Cavaco e o interior do país




O presidente da República lançou  nas comemorações do 10 de Junho, um lancinante apelo à "revalorização do interior do país", matéria que deseja colocar na "agenda nacional". Cavaco foi duro no diagnóstico, ao assinalar, perante Sócrates e Passos Coelho, "o menosprezo dos poderes públicos pela realidade do interior"; foi afável com os sofredores do "menosprezo", ao apontar-lhes "um espírito indomável"; e foi realista na avaliação das consequências, ao sublinhar a existência de "um país desequilibrado, um território a duas velocidades". Está tudo certo - e é tudo sabido e consabido há muitos, muitos anos.

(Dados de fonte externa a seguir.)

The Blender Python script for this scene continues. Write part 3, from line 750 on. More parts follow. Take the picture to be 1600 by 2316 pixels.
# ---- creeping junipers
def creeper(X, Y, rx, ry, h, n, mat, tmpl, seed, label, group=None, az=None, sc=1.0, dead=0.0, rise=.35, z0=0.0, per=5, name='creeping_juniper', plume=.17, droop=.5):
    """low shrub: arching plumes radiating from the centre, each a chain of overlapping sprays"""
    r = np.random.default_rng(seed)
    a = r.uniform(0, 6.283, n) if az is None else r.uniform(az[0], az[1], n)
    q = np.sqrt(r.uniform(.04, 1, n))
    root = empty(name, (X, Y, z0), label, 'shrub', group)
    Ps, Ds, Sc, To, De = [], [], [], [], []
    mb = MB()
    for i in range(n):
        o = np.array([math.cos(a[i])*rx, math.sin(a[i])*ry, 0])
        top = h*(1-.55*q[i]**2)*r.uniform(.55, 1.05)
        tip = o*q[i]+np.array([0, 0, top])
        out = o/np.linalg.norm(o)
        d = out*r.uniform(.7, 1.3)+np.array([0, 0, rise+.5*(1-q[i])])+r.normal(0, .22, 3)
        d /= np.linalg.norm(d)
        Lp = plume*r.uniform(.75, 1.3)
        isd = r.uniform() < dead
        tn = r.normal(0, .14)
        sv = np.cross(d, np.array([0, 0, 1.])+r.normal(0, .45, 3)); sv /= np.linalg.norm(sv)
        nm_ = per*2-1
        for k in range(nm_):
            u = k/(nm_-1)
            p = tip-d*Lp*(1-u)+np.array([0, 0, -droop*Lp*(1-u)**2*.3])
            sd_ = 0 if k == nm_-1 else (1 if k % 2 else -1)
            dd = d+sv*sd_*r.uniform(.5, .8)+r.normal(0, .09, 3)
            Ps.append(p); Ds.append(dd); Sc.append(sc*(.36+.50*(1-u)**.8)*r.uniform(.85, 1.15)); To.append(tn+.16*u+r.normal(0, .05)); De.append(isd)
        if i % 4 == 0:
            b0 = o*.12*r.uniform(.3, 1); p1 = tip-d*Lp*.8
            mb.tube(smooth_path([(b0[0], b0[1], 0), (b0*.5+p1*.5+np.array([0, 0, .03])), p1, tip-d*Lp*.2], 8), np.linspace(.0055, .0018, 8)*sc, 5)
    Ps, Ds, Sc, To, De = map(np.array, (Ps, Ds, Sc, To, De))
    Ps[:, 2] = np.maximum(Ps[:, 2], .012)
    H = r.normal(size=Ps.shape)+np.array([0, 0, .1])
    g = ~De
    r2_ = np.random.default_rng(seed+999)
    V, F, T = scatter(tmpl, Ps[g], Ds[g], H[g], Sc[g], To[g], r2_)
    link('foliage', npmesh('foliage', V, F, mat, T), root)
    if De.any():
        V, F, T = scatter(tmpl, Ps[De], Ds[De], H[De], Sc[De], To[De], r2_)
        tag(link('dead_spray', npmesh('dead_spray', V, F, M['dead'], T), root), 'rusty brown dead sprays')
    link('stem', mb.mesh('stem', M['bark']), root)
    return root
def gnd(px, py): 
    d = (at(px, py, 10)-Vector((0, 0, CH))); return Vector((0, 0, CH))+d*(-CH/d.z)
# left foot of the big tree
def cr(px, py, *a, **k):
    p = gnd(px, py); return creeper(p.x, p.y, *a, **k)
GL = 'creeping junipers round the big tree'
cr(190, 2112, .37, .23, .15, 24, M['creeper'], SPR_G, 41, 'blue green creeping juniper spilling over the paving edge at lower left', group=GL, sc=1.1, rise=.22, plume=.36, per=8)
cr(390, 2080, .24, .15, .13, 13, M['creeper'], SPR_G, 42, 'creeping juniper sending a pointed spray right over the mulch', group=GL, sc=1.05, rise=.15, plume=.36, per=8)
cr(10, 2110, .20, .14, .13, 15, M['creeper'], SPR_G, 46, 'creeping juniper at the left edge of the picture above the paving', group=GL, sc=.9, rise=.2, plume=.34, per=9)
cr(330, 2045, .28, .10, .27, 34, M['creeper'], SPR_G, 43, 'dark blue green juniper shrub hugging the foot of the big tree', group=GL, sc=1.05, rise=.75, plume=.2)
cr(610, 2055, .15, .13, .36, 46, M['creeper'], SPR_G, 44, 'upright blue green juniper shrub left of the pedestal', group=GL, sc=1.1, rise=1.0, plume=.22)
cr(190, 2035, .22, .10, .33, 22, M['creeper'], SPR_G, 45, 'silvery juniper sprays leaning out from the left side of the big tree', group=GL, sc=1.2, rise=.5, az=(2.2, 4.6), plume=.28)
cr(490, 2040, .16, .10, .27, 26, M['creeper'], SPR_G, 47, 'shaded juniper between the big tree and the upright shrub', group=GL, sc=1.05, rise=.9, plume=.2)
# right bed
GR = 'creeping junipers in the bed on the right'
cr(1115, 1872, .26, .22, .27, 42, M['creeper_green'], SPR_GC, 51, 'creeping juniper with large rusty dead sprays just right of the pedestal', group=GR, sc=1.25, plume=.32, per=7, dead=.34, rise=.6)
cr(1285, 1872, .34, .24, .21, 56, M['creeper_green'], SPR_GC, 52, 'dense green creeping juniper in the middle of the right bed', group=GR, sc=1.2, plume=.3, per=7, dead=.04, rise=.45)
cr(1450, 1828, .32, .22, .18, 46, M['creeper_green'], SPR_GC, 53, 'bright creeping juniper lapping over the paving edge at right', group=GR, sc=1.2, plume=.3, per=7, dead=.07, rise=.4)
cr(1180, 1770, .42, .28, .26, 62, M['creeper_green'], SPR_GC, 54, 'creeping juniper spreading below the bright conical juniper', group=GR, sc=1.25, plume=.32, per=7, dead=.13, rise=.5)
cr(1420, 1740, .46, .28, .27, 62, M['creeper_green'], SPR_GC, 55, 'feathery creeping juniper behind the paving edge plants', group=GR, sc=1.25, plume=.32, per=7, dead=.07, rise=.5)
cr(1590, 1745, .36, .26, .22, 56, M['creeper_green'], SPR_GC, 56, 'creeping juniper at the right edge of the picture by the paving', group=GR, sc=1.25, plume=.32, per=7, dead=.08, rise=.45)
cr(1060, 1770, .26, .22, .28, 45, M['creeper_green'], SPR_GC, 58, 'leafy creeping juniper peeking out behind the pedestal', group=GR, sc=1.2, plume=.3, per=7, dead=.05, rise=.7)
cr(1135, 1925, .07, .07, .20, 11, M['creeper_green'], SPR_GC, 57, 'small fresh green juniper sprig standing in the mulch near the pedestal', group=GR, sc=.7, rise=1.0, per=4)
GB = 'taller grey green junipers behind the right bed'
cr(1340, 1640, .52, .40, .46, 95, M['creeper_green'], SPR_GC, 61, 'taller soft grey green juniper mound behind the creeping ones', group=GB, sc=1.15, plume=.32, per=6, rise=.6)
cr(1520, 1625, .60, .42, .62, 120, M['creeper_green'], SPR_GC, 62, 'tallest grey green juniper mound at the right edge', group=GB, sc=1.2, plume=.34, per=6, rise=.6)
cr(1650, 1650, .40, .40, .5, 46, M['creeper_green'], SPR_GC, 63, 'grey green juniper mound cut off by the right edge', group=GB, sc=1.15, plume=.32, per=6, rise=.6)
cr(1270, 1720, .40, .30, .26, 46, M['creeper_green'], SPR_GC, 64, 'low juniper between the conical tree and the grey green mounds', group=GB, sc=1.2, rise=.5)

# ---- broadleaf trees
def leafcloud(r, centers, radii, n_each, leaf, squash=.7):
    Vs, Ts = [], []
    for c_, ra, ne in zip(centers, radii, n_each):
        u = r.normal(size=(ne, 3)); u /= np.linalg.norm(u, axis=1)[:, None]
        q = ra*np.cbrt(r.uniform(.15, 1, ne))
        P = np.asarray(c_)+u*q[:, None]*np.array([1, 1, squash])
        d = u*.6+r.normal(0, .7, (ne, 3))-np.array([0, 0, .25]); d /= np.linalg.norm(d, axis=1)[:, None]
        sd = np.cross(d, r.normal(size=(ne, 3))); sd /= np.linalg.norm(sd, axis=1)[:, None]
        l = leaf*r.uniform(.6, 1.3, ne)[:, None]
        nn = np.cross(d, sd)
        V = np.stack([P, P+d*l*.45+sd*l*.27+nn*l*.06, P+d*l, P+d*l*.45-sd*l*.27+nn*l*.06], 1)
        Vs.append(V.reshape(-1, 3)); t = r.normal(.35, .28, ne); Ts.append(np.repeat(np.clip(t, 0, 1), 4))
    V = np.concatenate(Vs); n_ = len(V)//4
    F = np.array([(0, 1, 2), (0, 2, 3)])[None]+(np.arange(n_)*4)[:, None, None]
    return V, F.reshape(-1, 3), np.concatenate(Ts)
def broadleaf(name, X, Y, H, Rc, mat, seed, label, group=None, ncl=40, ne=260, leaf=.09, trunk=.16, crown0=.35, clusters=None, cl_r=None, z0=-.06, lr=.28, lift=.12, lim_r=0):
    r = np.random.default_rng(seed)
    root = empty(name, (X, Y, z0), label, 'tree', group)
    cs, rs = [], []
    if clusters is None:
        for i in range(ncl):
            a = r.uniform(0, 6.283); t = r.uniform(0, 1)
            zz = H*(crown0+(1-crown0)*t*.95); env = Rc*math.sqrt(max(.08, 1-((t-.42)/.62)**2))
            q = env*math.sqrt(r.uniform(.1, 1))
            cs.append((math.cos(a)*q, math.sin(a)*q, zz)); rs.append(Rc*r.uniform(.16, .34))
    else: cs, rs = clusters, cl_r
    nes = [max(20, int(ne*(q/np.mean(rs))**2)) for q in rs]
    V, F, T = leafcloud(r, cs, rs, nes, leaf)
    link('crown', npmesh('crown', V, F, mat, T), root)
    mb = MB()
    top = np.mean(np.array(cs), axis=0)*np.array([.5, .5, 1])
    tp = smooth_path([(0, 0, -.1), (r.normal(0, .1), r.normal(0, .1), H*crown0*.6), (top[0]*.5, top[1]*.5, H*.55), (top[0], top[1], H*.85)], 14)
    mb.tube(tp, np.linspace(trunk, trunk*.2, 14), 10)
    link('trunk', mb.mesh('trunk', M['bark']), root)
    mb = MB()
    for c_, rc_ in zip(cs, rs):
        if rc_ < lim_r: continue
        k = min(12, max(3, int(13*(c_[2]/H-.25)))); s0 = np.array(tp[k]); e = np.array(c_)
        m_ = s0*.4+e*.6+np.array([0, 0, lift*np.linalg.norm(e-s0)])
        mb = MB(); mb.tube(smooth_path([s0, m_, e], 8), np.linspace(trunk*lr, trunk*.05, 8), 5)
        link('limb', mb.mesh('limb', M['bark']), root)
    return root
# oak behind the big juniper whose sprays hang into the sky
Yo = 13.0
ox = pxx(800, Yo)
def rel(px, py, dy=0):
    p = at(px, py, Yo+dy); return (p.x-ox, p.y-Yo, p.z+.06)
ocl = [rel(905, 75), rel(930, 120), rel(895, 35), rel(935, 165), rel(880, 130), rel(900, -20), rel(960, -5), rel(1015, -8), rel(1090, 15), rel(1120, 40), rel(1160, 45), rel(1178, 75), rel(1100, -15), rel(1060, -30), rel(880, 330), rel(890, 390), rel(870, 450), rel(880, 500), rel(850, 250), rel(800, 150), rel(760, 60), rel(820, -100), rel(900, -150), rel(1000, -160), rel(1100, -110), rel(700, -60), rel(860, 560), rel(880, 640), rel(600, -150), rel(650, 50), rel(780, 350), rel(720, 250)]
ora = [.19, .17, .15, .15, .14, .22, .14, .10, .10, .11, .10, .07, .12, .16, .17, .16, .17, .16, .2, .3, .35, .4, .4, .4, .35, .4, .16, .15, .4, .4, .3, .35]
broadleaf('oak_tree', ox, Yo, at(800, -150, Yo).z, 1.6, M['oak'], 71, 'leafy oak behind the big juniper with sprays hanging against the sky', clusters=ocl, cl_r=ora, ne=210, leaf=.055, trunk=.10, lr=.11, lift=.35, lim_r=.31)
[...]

Ao ouvir o chefe de Estado, lembrei-me de um discurso proferido por Jorge Sampaio, então presidente da República, no encerramento do II Congresso de Trás-os-Montes e Alto Douro. A conversa era mais ou menos a mesma, com a diferença de Sampaio ter terminado com as lágrimas penduradas por um fio, tal foi o tom emocionado com que se dirigiu à plateia.

A conversa foi a mesma, como os problemas do interior são hoje os mesmo de então. E, por muitos discursos empolgados, emocionados e estruturados que se façam sobre a matéria, nada de relevante se alterará, pelo menos até ao momento em que se verifiquem, cumulativamente, duas circunstâncias: mudança geracional e de atitude por parte de muitos presidentes de Câmara e criação de regiões. Até lá, por muito massajado que seja o ego dos pobres, abandonados e desfavorecidos, nada de substancial se alterará.

Os sinais, recentes e passados, apontam todos no mesmo sentido: sabendo-se esquecidos pelo poder central e sem a companhia de uma interveniente sociedade civil , autarcas, associações de municípios e quejandos são incapazes de ultrapassar uma espécie de minifúndio institucional (extensão política do minifúndio rural): todos reclamam para si o melhor, esquecendo que, num tempo global como este, não faz sentido nenhum discutir e pugnar pelo que é estritamente local. Faz sentido, isso, sim, aproveitar, em conjunto, o que só o local tem para satisfazer o que o global reclama. As consequências deste fechamento são terríveis.

O problema não é a falta de políticas - essas estão todas devidamente enumeradas e avaliadas há muitos anos. O problema é a falta de políticos capazes de desenhar e pôr em marcha uma estratégia global para a sua região.

Sim, é verdade: com regionalização, tudo seria mais simples. Porque sem ela um grande problema de um município ou de uma região será sempre um pequeno problema para os principais decisores do país.